The man at the heart of the band, Paul Furio, previously of Static Engine and SMP, spent two decades honing his skills and developing his style before releasing his first album under the moniker of Watch Clark. And if that debut, Perfect Imitation, acted as a brilliant calling card for his personal musical vision, now joined by Megan Sheer and with the help of Symbion Project’s Kasson Crooker, the arrival of First Week of Winter really cements the band’s place in the alternative dance and underground electronica world.
“This is an incredibly personal album,” says Paul Furio. “The last two years were filled with turmoil, politically and personally, and only through music could I really express my feelings. These are songs about love and loss, seduction and betrayal, self-loathing and transformation.” They are also songs which reference and pay homage too John carpenter’s The Thing, “There are obvious allusions to dialog and tag lines, and the first and last songs bookend the events in the film. It’s very much about paranoia, questioning who and what you are, but there’s a hopefulness that comes through the despair.”
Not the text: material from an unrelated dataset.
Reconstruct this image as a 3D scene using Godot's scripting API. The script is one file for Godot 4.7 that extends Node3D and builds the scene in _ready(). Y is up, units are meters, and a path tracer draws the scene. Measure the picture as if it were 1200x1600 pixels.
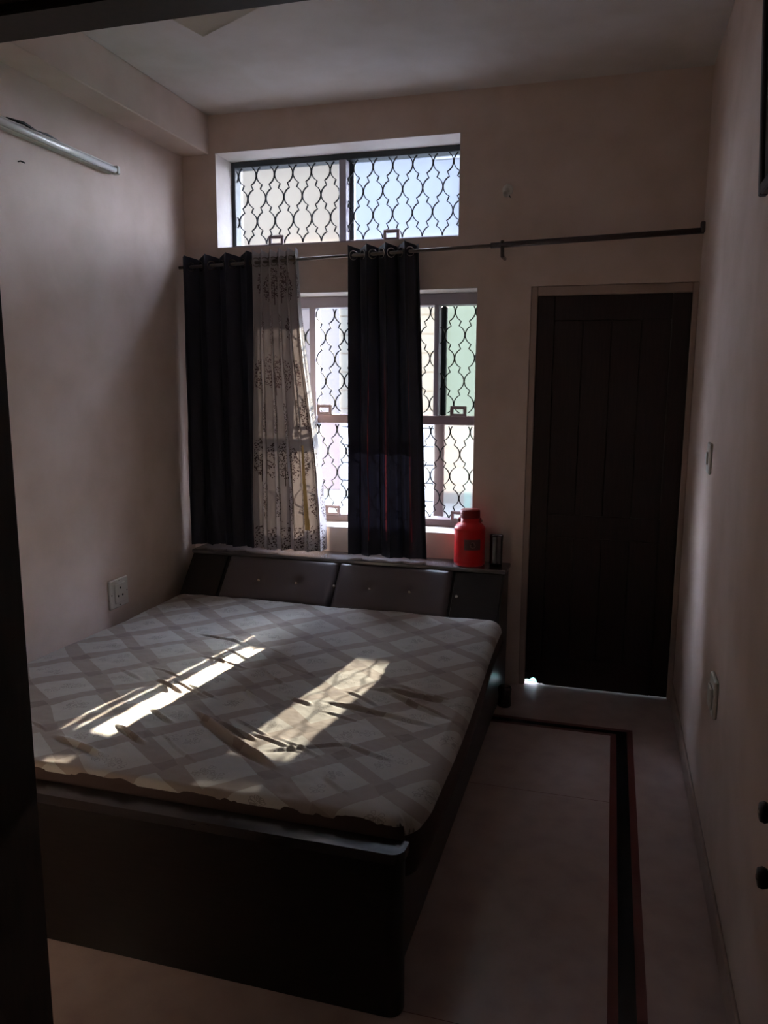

It is an album which reminds us of the cyclical nature of music, that sounds and scenes from the past often come around again and when they do, they do so in augmented and updated form. Whilst technology may be able to apply a wonderful sheen to the proceedings and the contemporary sounds it shares a platform with are obviously going to shape it some extent, it is easy to hear the beating retro-heart underneath its modern musical shell and it is also easy to hear the high esteem it holds those trailblazers in.